Is Governor Brown’s pension reform “just right?” Unions claim it’s too hot. Some reformers claim it’s too cold.
I’m with Goldilocks; the measure represents real progress considering the tightly constrained legal and political environment within which the Governor had to work. It’s a sure-footed “second step” (the “first step” being Gov. Schwarzenegger’s 2010 collective bargaining agreements that set in motion these union give-backs).
Ignore crocodile tears from the union bosses. They dodged a bullet when the Governor dropped his bid for a defined contribution element as part of a hybrid pension plan. But while fighting successfully on that front, unions gave up ground on several important principles:
- A new second tier retirement plan for all new state and local employees. Never before has the state tried to encompass reforms that apply to nearly all state and local government workers. New employees will face pension caps, higher retirement ages, and lower benefit accrual rates.
- All new employees and, over time, nearly all existing employees will pay one-half of the normal costs (i.e., not the unfunded liabilities) of their pension benefits.
- To eliminate abusive pension spiking, retirement benefits for new employees will be based on regular salary only, and then averaged over three years rather than the highest single year.
- Both public agencies and employees must pay their full share of pension costs – no more “holidays” at taxpayer expense or risk.
According to the chief actuary of the California Public Employees Retirement System, these changes will reduce costs (and the unfunded actuarial liabilities) by $40 billion to $60 billion over 30 years.
True, this is merely a down payment on the large unfunded liabilities facing state and local pension systems, which are probably much larger than advertised, given optimistic investment scenarios used by pension fund managers. But the value of very short-term increases in contribution rates by employees, compounded over many years, will materially increase the health of the pension funds and reduce pressure for even higher taxpayer contributions.
What was left undone? Clearly, the really hard stuff – both politically and legally.
- A hybrid pension package with an integral defined contribution (i.e., 401(k)) element. As it stands now, only top management will likely be subject to a hybrid system since their pension benefits are capped. A true hybrid plan for all new employees would require an even lower defined benefit component to justify a DC element. San Diego achieved this – via voter initiative. But remember – a hybrid system with a DC component does not reduce employer costs as much as it reduces employer (and taxpayer) risk and exposure to poor investment choices or overly optimistic investment return assumptions.
- Employees sharing the costs of the unfunded actuarial liabilities.

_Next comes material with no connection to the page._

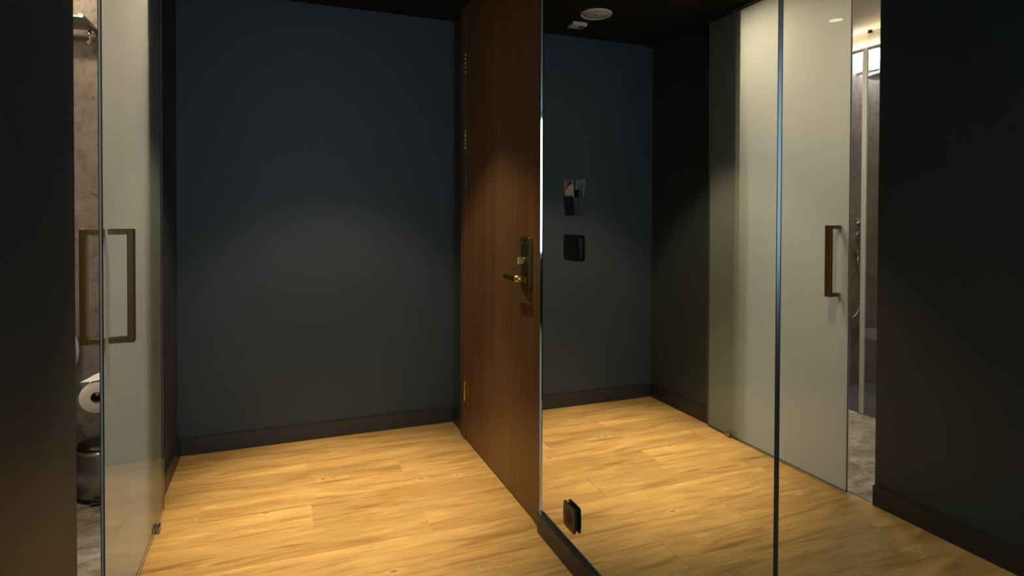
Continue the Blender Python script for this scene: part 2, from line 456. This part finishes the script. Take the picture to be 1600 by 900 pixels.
# lock: rounded plate, turn knob, lever
ly0, ly1, lz0, lz1 = -1.192, -1.106, 0.884, 1.112
pts = []
def arc(cy, cz, r, a0, a1, n=8): return [(cy + r * math.cos(a0 + (a1 - a0) * k / n), cz + r * math.sin(a0 + (a1 - a0) * k / n)) for k in range(n + 1)]
r1, r2 = 0.012, 0.034
pts += arc(ly0 + r2, lz0 + r2, r2, PI, 1.5 * PI) + arc(ly1 - r2, lz0 + r2, r2, 1.5 * PI, 2 * PI) + arc(ly1 - r1, lz1 - r1, r1, 0, PI / 2, 4) + arc(ly0 + r1, lz1 - r1, r1, PI / 2, PI, 4)
bm = bmesh.new(); prism(bm, pts, lambda p, t: (t, p[0], p[1]), DX - 0.0005, DX - 0.0155)
es = [e for e in bm.edges if all(v.co.x < DX - 0.015 for v in e.verts)]
bmesh.ops.bevel(bm, geom=es, offset=0.003, segments=2, affect='EDGES')
lp = obj('lock_plate', bm, 'brass', d1)
for yy in (-1.172, -1.126):
    bm = bmesh.new(); tube(bm, [(DX - 0.0154, yy, 1.086), (DX - 0.0172, yy, 1.086)], 0.004, 12); obj('screw', bm, 'gold', lp)
bm = bmesh.new(); tube(bm, [(DX - 0.0155, -1.150, 1.018), (DX - 0.024, -1.150, 1.018)], 0.013, 20)
kb = obj('turn_knob', bm, 'brass', lp)
lv = obj('lever_rose', tube(bmesh.new(), [(DX - 0.0155, -1.152, 0.947), (DX - 0.021, -1.152, 0.947)], 0.019, 24), 'brass', lp)
obj('lever_neck', tube(bmesh.new(), [(DX - 0.020, -1.157, 0.947), (DX - 0.064, -1.157, 0.947)], 0.0125, 20), 'gold', lp)
bm = bmesh.new(); box(bm, DX - 0.068, DX - 0.054, -1.165, -1.045, 0.936, 0.959); bev(bm, 0.005, 2); obj('lever', bm, 'brass', lp)
bm = bmesh.new(); box(bm, DX - 0.050, DX - 0.0235, -1.1545, -1.1455, 1.003, 1.033); bev(bm, 0.002, 2); obj('thumb_turn', bm, 'gold', lp)

# ------------------------------------------------------------------ wall mirrors
def mirror_panel(y0, y1, label, cedge, emat):
    t = thing('wall_mirror', (MX, (y0 + y1) / 2, 0.06), label, 'mirror')
    obj('mirror_glass', boxes((MX, W, y0, y1, 0.06, H - 0.001)), 'mirror', t)
    # edge ridge added on the door side, tilted to catch the window daylight
    ex, ey = cedge
    s = 0.0062
    pts = [(MX, y1), (MX + ex * s, y1 + ey * s), (MX + ex * s + 0.0012, y1 + ey * s + 0.0006), (MX + 0.004, y1 + ey * s + 0.0012), (MX + 0.004, y1)]
    bm = bmesh.new(); prism(bm, pts, lambda p, q: (p[0], p[1], q), 0.0775, H - 0.001)
    obj('edge_glint_strip', bm, emat, t)
    return t
m1 = mirror_panel(-2.4265, -1.2945, 'tall frameless wall mirror next to the wooden door', (-0.957, 0.289), 'edge')
m2 = mirror_panel(-3.60, -2.4355, 'tall frameless wall mirror nearest the viewer, past the dark seam', (-0.875, 0.484), 'edge_dim')
obj('dark_seam', boxes((MX - 0.0006, MX + 0.004, -2.4300, -2.4255, 0.0775, H - 0.001)), 'seam', m1)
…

The Governor proposes equal sharing of “normal” costs, but employers (taxpayers) are on the hook to pay off the unfunded liabilities that have accrued from poor investment choices and investments that have underperformed the system’s projected rate of return. Depending on how one calculates a reasonable or conservative rate of return, the unfunded liabilities could range from the low hundreds of billions to half a trillion dollars. While new contributions from employees would be a major new source of funding to chip away at these liabilities, asking new or recently-hired employees to foot the bill for liabilities accrued for long-time employees may raise questions of equity. But San Jose voters have enacted just such a plan. There, employees may choose either to pay a higher rate to cover the unfunded liability, or enroll in a new defined benefit plan that provides lower benefits. Unions are challenging this new option in court. The outcome of this litigation may be profoundly influential on whether and how future benefits of current workers may be constrained.
- Changing pension system governance to make it more responsive and accountable to employers and taxpayers who foot much of the bill. Unfortunately, governance of the California PERS system is constitutionally protected from legislative change (a union-sponsored measure to that effect passed in 1992). The only way to effectively change the PERS board to improve transparency and accountability would be with a subsequent ballot measure.
- Modifying future, unaccrued benefits of existing employees. Unlike the federal Social Security system, which can change the benefit formulas and retirement ages for the current workforce, and unlike private employers who can even close down a defined benefit plan in favor of a defined contribution plan (while accounting for and remitting already-accrued benefits), once an individual takes a job with a state or local government agency, the benefit system in place at that moment is the benefit that must be delivered once the employee vests and then retires. No changes (to the negative) are allowed for any incumbent employee, no matter if he was on the job, say, just three days before the new benefit took effect for new employees. Obviously, changing future benefits for the mass of existing employees would create the quickest and largest amount of savings – and would do so most equitably. But until the jurisprudence of California pension benefits changes, this option is also off the table.
The good news is that bold jurisdictions like San Jose, San Diego and Orange County are testing the boundaries on hybrid, defined contribution plans and benefit changes for existing employees. This makes sense since local government budgets comprise a higher percentage (say, 75% to 80%) of compensation costs than the state budget. They need to fix these problems locally or they go bankrupt.
This is where the Governor can take reform to the next level. Should he accomplish his productive “second step,” he should leverage that success with the successes of the vanguard of cities and counties to lead a ballot measure to not only enshrine progress so far, but also to address the unfinished business that is constrained by the daunting political, legal and constitutional barriers that the Legislature is incapable of addressing.